The Council for the Protection of the Constitutional Order was the highest government organization responsible for internal security matters. Its chairman was the president of the collective State Presidency, and its membership included the federal secretary for internal affairs, the federal secretary for national defense, and other military, party, and civilian officials. Under the Constitution, the State Presidency has the authority to order the use of the armed forces in peacetime to ensure internal security. It can suspend any provision in the Constitution if necessary for defense and security during war or imminent danger of war.

Considerable police and paramilitary power was concentrated in the Federal Secretariat for Internal Affairs, which supervised the work of subordinate secretariats for internal affairs in the republics and autonomous provinces. Besides the SDB, the national secretariat included the Office of the Federal Public Prosecutor, who in turn controlled public prosecutors in the republics.

The SDB was responsible for identifying and neutralizing subversive elements regarded as threats to the constitutional order and the socialist self-management system. Both violent groups and peaceful dissidents were included in this broad category. Plainclothes SDB agents investigated and monitored such groups and infiltrated their ranks. One of the SDB's most effective weapons was the concept of social self-protection. It was the equivalent of the Territorial Defense Forces (TDF) in internal security matters. Article 173 of the Constitution declared the duty of all citizens to participate in social selfprotection by reporting immediately to the SDB their knowledge of "hostile activities" including ordinary crime, political offenses, and terrorism.

The Federal Secretariat for Internal Affairs also controlled a federal paramilitary force, the People's Militia, which numbered more than 15,000 troops. This force operated numerous BOV-M armored vehicles equipped with machine guns, water cannons, smoke and tear gas launchers for crowd control and riot situations, armored personnel carriers, and helicopters. These internal security troops were well paid, heavily indoctrinated, experienced, and reliable. They could be deployed in times of political unrest or disorder when the local police were expected to side with the populace against federal authorities. The People's Militia provided security for the 1984 Winter Olympics in Sarajevo. The federal secretariat also controlled 15,000 troops in border guard units. In coastal areas, the border guards operated sixteen patrol boats in 1990.

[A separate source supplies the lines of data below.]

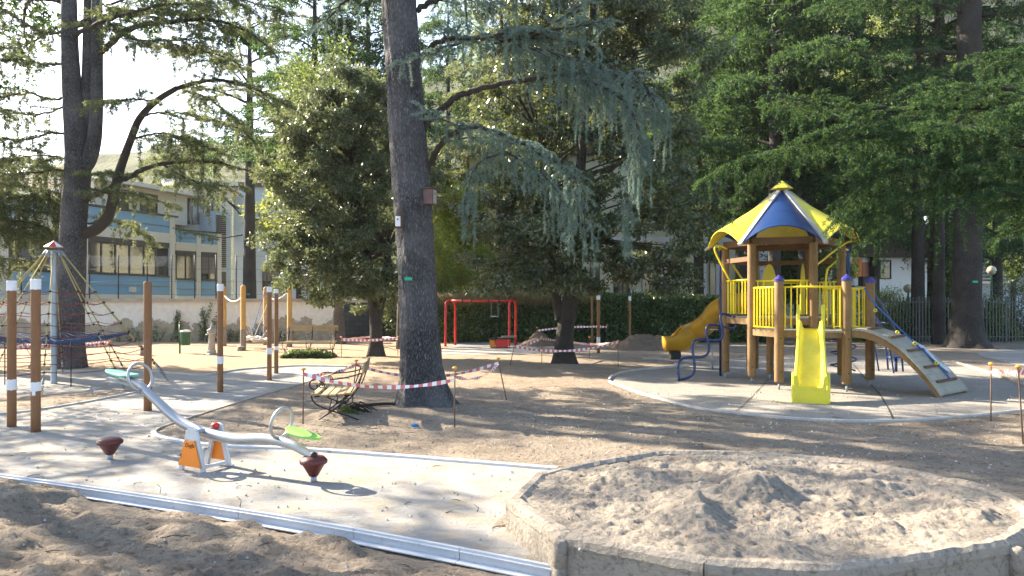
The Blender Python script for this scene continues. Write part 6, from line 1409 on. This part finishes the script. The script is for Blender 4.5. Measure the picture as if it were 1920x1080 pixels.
def barrier(stakes, spans, label, w_=.07, capm='larch', first=0):
    x, y, _ = G(*stakes[0][:2]); t = thing('tape_barrier', label, 'barrier tape', (x, y, 0)); ps = []
    for st in stakes:
        px, py, tx, ty = st; x, y, _ = G(px, py); tp = V((tx-960)*y/F, y, H+(HZ-ty)*y/F); o = MB().tube([(x,y,-.05), tp], .0095, 7).build('stake', M['rust'], t); ps.append((V(x,y,0), tp, y))
        MB().lathe(tp-V(0,0,.02), [(.012,0),(.014,.02),(.034,.025),(.036,.04),(.024,.052),(.005,.056)], 12).build('stake_cap', M[capm], o)
    for i, j, pa, pb, sag, tw in spans:
        A_ = V(ps[i][1].x, ps[i][2]-.012, H+(HZ-pa)*ps[i][2]/F); B_ = V(ps[j][1].x, ps[j][2]-.012, H+(HZ-pb)*ps[j][2]/F); tape_mesh(A_, B_, sag, w_, t, tw, i*3+j)
    for p0, tp, yy in ps:                                # wrapped knots of tape on the stakes
        pass
    return t
M['cap_orange'] = paint('ochre stake cap', (.72,.36,.05), .5, wear=.1)
barrier([(568,796,569,694),(852,802,853,692),(951,752,934,674),(660,756,668,678)], [(0,1,701,712,.14,.25),(1,2,705,682,.13,1.2),(3,0,684,702,.06,.9),(3,2,684,680,.22,.15)], 'red white tape on four stakes round the near bench and middle cedar', .058, 'cap_orange')
barrier([(955,688,964,650),(1016,684,1016,632),(1105,672,1105,633),(1159,688,1159,640)], [(0,3,649,641,.18,.2),(0,1,652,634,.03,.6),(1,2,635,646,.0,.3),(2,3,645,641,.03,.2)], 'striped tape ring on thin stakes round the thick leaning trunk', .075, 'cap_orange')
barrier([(1008,652,1007,615),(1138,650,1138,610)], [(0,1,620,613,-.06,.3)], 'far tape stretched behind the leaning trunk along the hedge', .085, 'cap_orange')
barrier([(578,632,578,613),(747,632,747,616),(680,627,680,612)], [(0,1,615,622,.05,.1),(0,2,614,617,.0,.1),(2,1,617,618,.0,.1)], 'far double run of tape behind the grey barked tree', .09, 'cap_orange')
barrier([(640,671,640,633),(746,668,746,632),(700,650,700,630)], [(0,1,637,634,.04,.1),(0,2,637,631,.0,.1),(2,1,631,635,0,.2)], 'tape run round the foot of the rounded evergreen', .085, 'cap_orange')
barrier([(28,690,28,646),(206,676,206,641),(60,668,44,643)], [(0,1,653,646,-.02,.1),(2,1,645,642,.0,.1),(2,0,645,653,0,.2)], 'tape run behind the rope climber round the forked cedar', .10, 'cap_orange')
barrier([(1858,792,1858,684),(1919,835,1909,690),(2010,800,2010,690)], [(0,1,695,700,.0,.6),(1,2,694,692,.08,.3)], 'short tape length between two capped stakes at the right', .075, 'cap_orange')

# ------------------------------------------------------------ fountain, bins, stump, swing frame and small things
x, y, _ = G(397, 666); t = thing('drinking_fountain', 'old pale cast drinking fountain with finial before the ivy grown wall', 'fountain', (x, y, 0))
MB().lathe((x,y,-.02), [(.20,0),(.20,.06),(.15,.09),(.14,.16),(.115,.2)], 8, False).build('base', M['stone'], t)
MB().lathe((x,y,.17), [(.115,0),(.10,.25),(.095,.50),(.13,.52),(.14,.56),(.115,.59)], 12).build('column', M['stone'], t)
MB().lathe((x,y,.75), [(.12,0),(.15,.03),(.14,.07),(.07,.11),(.045,.14),(.05,.17),(.03,.2),(.035,.24),(.005,.28)], 12).build('finial', M['stone'], t)
MB().tube(smooth_line([(x+.08,y-.05,.62),(x+.17,y-.10,.64),(x+.20,y-.12,.56)], 4), .018, 8).build('spout', M['galv'], t); MB().tube([(x-.1,y-.02,.66),(x-.18,y-.03,.66)], .02, 8).build('tap', M['galv'], t)
def bin_(px, py, s_, label, lid):
    x, y, _ = G(px, py); t = thing('litter_bin', label, 'litter bin', (x, y, 0)); MB().tube([(x-.2*s_,y+.02,0),(x-.2*s_,y+.02,.98*s_)], .03, 8).build('pole', M['green_metal'], t); MB().lathe((x-.2*s_,y+.02,.98*s_), [(.03,0),(.045,.02),(.02,.06)], 8).build('pole_cap', M['green_metal'], t)
    MB().lathe((x,y,.28*s_), [(.13*s_,0),(.145*s_,.02),(.16*s_,.42*s_),(.165*s_,.44*s_)], 16).build('bucket', M['green_metal'], t); MB().lathe((x,y,.72*s_), [(.17*s_,0),(.175*s_,.03),(.12*s_,.06),(.01,.07)], 16).build('lid', M['white'], t)
bin_(348, 663, 1.0, 'green litter bin with pale lid on a pole by the plastered wall', 1); bin_(1132, 641, 1.15, 'green litter bin with white lid before the ivy hedge', 1)
def stump(px, py, label, hh, rr_): x, y, _ = G(px, py); o = MB().lathe((x,y,-.03), [(rr_*1.15,0),(rr_*1.02,.08),(rr_,hh),(rr_*.9,hh+.03)], 14).build('tree_stump', M['log_grey']); tag(o, label, 'stump')
stump(272, 667, 'cut tree stump on the soil behind the bare brown post', .30, .15); stump(452, 658, 'small stump beside the yellow larch post', .16, .13)
x, y, _ = G(838, 648); x2_, _, _ = G(962, 650); t = thing('swing_frame', 'red steel swing frame with two rounded arches and an empty seat', 'swing frame', (x, y, 0)); zt = 1.77
for cx in (G(845,648)[0], G(961,649)[0]):
    left = cx < -1; yy = 29.0; dxx = .155 if left else .125
    pts = [(cx-dxx,yy,0),(cx-dxx,yy+.0,zt-.25),(cx-dxx*.7,yy+.0,zt-.05),(cx,yy,zt),(cx+dxx*.7,yy,zt-.05),(cx+dxx,yy,zt-.25),(cx+dxx,yy,0)]; pts = [(a, b-.45+.9*i/6, c) for i, (a, b, c) in enumerate(pts)]
    MB().tube(smooth_line(pts, 4), .048, 10).build('side_arch', M['red_metal'], t)
MB().tube([(G(845,648)[0],29,zt-.01),(G(961,649)[0],29,zt-.01)], .045, 10).build('top_bar', M['red_metal'], t)
for px in (867, 884, 917, 936): MB().tube([((px-960)*29/F-.03,29,zt-.01),((px-960)*29/F+.03,29,zt-.01)], .052, 10).build('bar_clamp', M['black_iron'], t)
xa, xb = (921-960)*29/F, (934-960)*29/F
for xx in (xa, xb): MB().tube([(xx,29,zt),(xx,29,1.16)], .010, 5).build('chain', M['galv'], t)
MB().box(((xa+xb)/2,29,1.15), (.34,.2,.035)).build('seat', M['galv'], t)
x, y, _ = G(945, 652); t = thing('construction_crate', 'low red and black crate with pale boards on top by the swing frame', 'crate', (x, y, 0))
MB().box((x-.08,y+.1,.17), (.46,.5,.30)).build('crate_body', M['red_metal'], t, bevel=.01); MB().box((x-.43,y+.1,.15), (.2,.4,.26)).build('crate_side', M['orange'], t); MB().box((x-.12,y+.1,.34), (.80,.52,.03)).build('crate_lid', M['black_iron'], t)
MB().box((x+.1,y+.1,.385), (.6,.4,.04), (V(1,0,.06).normalized(), V(0,1,0), V(-.06,0,1).normalized())).build('board', M['log_grey'], t); MB().box((x+.2,y+.05,.43), (.55,.3,.035), (V(1,.2,.02).normalized(), V(-.2,1,0).normalized(), V(0,0,1))).build('board', M['log_grey'], t)
x, y, _ = G(778, 801); r = np.random.default_rng(2); rows = []
for i in range(6): rows.append([(x+.055*math.cos(a)*s__*(1+.15*r.normal()), y+.035*math.sin(a)*s__, zz+.005*r.normal()) for s__, zz in [((.8,.01),(1,.02),(.95,.03),(.7,.04),(.4,.045),(.05,.047))[i]] for a in np.linspace(0, 6.283, 12, endpoint=False)])
o = MB().grid(rows, True, True).build('blue_cloth', M['blue_cloth']); tag(o, 'crumpled bright blue cloth scrap on the soil below the middle cedar', 'cloth')
for (px, py), hh, lab in (((450,951), .09, 'short upright twig at the metal edging'), ((895,960), .06, 'small bent twig on the pale screed near the sandbox'), ((300,925), .08, 'thin twig lying on the screed below the seesaw')):
    x, y, _ = G(px, py); o = MB().tube([(x,y,0),(x+.01,y,hh*.6),(x-.03,y+.01,hh)], [.004,.003,.002], 5).build('twig', M['twig']); tag(o, lab, 'twig')
r = np.random.default_rng(44); mb = MB()
for i in range(150):
    y = 3.6+r.random()**1.3*9; x = r.uniform(-.7, .7)*y; zz = ground_z(x, y)
    if dS2(x, y) < .05: continue
    zz = max(zz, 0.004) if zz > -.031 and zz < 0 else zz+.004
    a = r.uniform(0, 6.28); l_ = r.uniform(.03, .14); mb.tube([(x,y,zz),(x+math.cos(a)*l_*.5+r.normal()*.01,y+math.sin(a)*l_*.5,zz+.008),(x+math.cos(a)*l_,y+math.sin(a)*l_,zz+.002)], [.0035,.003,.0015], 4)
o = mb.build('twig_litter', M['twig']); tag(o, 'thin dark twigs and needles scattered over soil and screed', 'twigs', kind='stuff')
c_ = G(637, 915); o = MB().ring([(c_[0]+.14*math.cos(a), c_[1]+.08*math.sin(a), .001) for a in np.linspace(0, 6.283, 24, endpoint=False)], .004, 4)  # no object: the photo shows only the handle's shadow here

# ------------------------------------------------------------ the hazy morning air
hz = MB().box((0, 215, 93), (900, 640, 190)).build('haze', M['kerb']); hz['kind'] = 'stuff'
m = bpy.data.materials.new('air'); m.use_nodes = True; n_ = m.node_tree.nodes; n_.clear(); ou = n_.new('ShaderNodeOutputMaterial'); pv = n_.new('ShaderNodeVolumePrincipled')
pv.inputs['Color'].default_value = (.93,.96,1,1); pv.inputs['Density'].default_value = .00022; pv.inputs['Anisotropy'].default_value = .35; m.node_tree.links.new(pv.outputs[0], ou.inputs['Volume']); hz.data.materials[0] = m
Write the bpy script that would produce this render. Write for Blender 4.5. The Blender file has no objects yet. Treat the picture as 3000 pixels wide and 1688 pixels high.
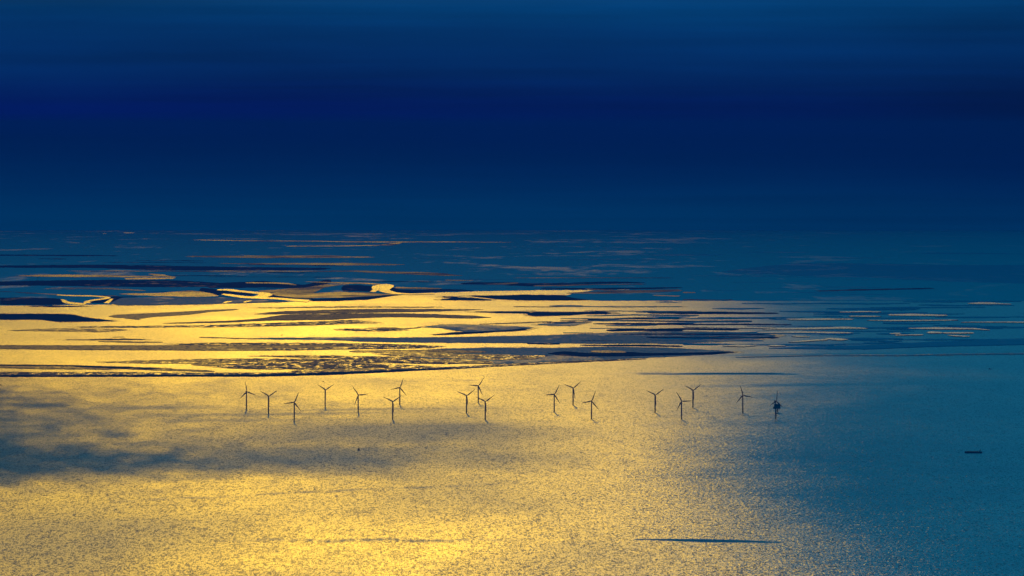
import bpy, bmesh, math, random
import numpy as np
from mathutils import Vector, Matrix

# ------------------------------------------------------------------ scene constants
F = 16000.0            # focal length in pixels of the 3000 px wide photograph
CX, CY = 1500.0, 844.0
CAM_H = 1303.0         # aircraft height above the sea, metres
RE = 7.43e6            # effective earth radius
PITCH = math.atan((844.0 - 375.0) / F)
SUN_AZ = math.atan((861.0 - CX) / F)
SUN_EL = math.radians(12.8)
EXPO = -3.45

sc = bpy.context.scene
col = sc.collection
random.seed(4)
rng = np.random.RandomState(7)

# ------------------------------------------------------------------ camera
cd = bpy.data.cameras.new('camera')
cd.sensor_width = 36.0
cd.lens = 36.0 * F / 3000.0
cd.clip_start = 5.0
cd.clip_end = 900000.0
cam = bpy.data.objects.new('camera', cd)
col.objects.link(cam)
cam.location = (0, 0, CAM_H)
cam.rotation_euler = (math.radians(90) - PITCH, 0, 0)
sc.camera = cam

# ------------------------------------------------------------------ node helpers
def N(nt, typ, **kw):
    n = nt.nodes.new(typ)
    for k, v in kw.items():
        if k.startswith('i_'):
            n.inputs[k[2:].replace('_', ' ')].default_value = v
        else:
            setattr(n, k, v)
    return n
def L(nt, a, b): nt.links.new(a, b)
def M(nt, op, a, b=None, c=None, clamp=False):
    n = nt.nodes.new('ShaderNodeMath'); n.operation = op; n.use_clamp = clamp
    for i, v in enumerate((a, b, c)):
        if v is None: continue
        if isinstance(v, (int, float)): n.inputs[i].default_value = v
        else: nt.links.new(v, n.inputs[i])
    return n.outputs[0]
def VM(nt, op, a, b=None):
    n = nt.nodes.new('ShaderNodeVectorMath'); n.operation = op
    for i, v in enumerate((a, b)):
        if v is None: continue
        if isinstance(v, (tuple, list)): n.inputs[i].default_value = v
        else: nt.links.new(v, n.inputs[i])
    return n.outputs[0]
def MIX(nt, f, a, b, blend='MIX'):
    n = nt.nodes.new('ShaderNodeMix'); n.data_type = 'RGBA'; n.blend_type = blend
    for s, v in ((0, f), (6, a), (7, b)):
        if isinstance(v, (int, float)): n.inputs[s].default_value = v
        elif isinstance(v, (tuple, list)): n.inputs[s].default_value = tuple(v) + (1,) if len(v) == 3 else v
        else: nt.links.new(v, n.inputs[s])
    return n.outputs[2]
def RAMP(nt, f, stops, interp='LINEAR'):
    n = nt.nodes.new('ShaderNodeValToRGB'); r = n.color_ramp; r.interpolation = interp
    while len(r.elements) < len(stops): r.elements.new(0.5)
    for e, (p, c) in zip(r.elements, stops):
        e.position = p
        e.color = (c, c, c, 1) if isinstance(c, (int, float)) else tuple(c) + (1,)
    nt.links.new(f, n.inputs[0])
    return n.outputs[0]
def lin(c):
    return tuple(((v / 255.0) / 12.92 if v / 255.0 <= 0.04045 else ((v / 255.0 + 0.055) / 1.055) ** 2.4) for v in c)

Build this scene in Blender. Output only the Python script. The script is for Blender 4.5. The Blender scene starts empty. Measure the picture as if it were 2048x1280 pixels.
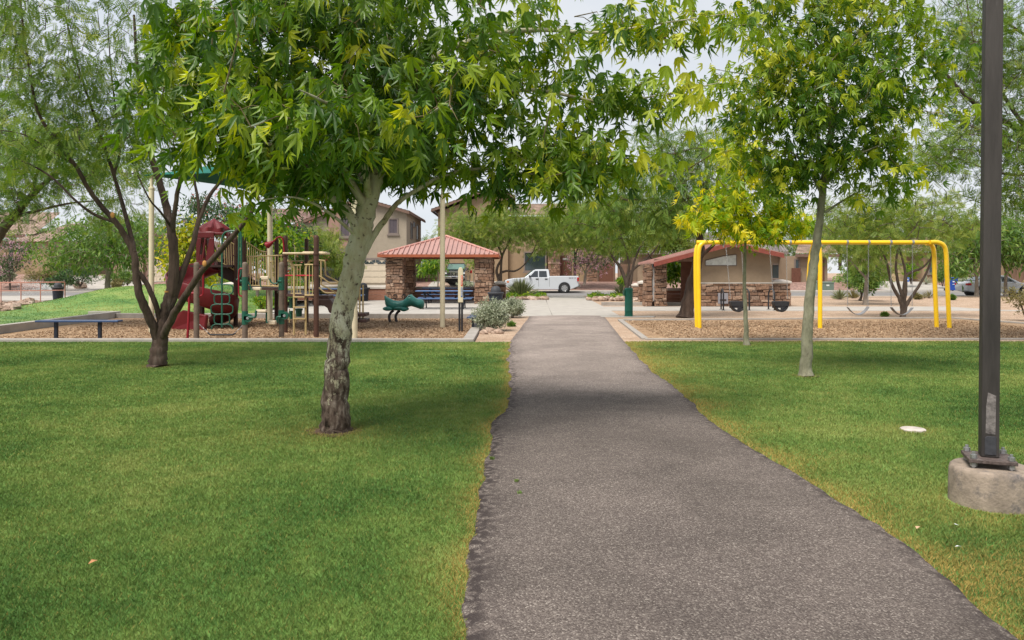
import bpy, bmesh, math, random
import numpy as np
from mathutils import Vector, Matrix
R = math.radians
rnd = random.Random(7)
C = bpy.context.scene.collection
F_PX, HX, HY, EYE = 1500.0, 1024.0, 545.0, 1.58
def W(px, py, Y): return Vector(((px - HX) / F_PX * Y, Y, EYE - (py - HY) * Y / F_PX))
def XX(px, Y): return (px - HX) / F_PX * Y
def ZZ(py, Y): return EYE - (py - HY) * Y / F_PX
def G(px, py, z=0.0):
    Y = F_PX * (EYE - z) / (py - HY)
    return Vector(((px - HX) / F_PX * Y, Y, z))

# ---------------------------------------------------------------- materials
MATS = {}
def newmat(name):
    m = bpy.data.materials.new(name); m.use_nodes = True
    nt = m.node_tree; nt.nodes.clear()
    out = nt.nodes.new('ShaderNodeOutputMaterial')
    b = nt.nodes.new('ShaderNodeBsdfPrincipled')
    nt.links.new(b.outputs[0], out.inputs[0])
    return m, nt, b, out
def nd(nt, t, **kw):
    n = nt.nodes.new(t)
    for k, v in kw.items():
        if hasattr(n, k) and k not in ('Scale', 'Detail'): setattr(n, k, v)
        else: n.inputs[k].default_value = v
    return n
def ramp(nt, stops, fac=None, interp='LINEAR'):
    n = nt.nodes.new('ShaderNodeValToRGB'); n.color_ramp.interpolation = interp
    e = n.color_ramp.elements
    while len(e) > 1: e.remove(e[-1])
    e[0].position = stops[0][0]; e[0].color = (*stops[0][1], 1)
    for p, c in stops[1:]:
        x = e.new(p); x.color = (*c, 1)
    if fac is not None: nt.links.new(fac, n.inputs[0])
    return n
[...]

The secretariats for internal affairs in the republics and autonomous provinces controlled the militia (regular police) forces in their territory. In 1990 there were an estimated 40,000 professional law enforcement officers. They were responsible for maintaining government communications, issuing travel documents to citizens, and registering foreign residents. The average militia officer was male, twenty-two years of age, and had completed his secondary education in special schools operated by the federal secretariat for internal affairs. Select militia officers were later sent for a university education.

The militia were organized into stations and substations in larger cities. They were involved in routine law enforcement as well as more sensitive cases involving ethnic groups. Cases ranged from physical attacks and harassment to homicide. In Pristina, site of a major university and a center of Albanian ethnic dissidence, every confrontation with authority had the potential to erupt into large disturbances between ethnic communities. In 1990 that city had seven militia stations and four substations, serving a population of 400,000.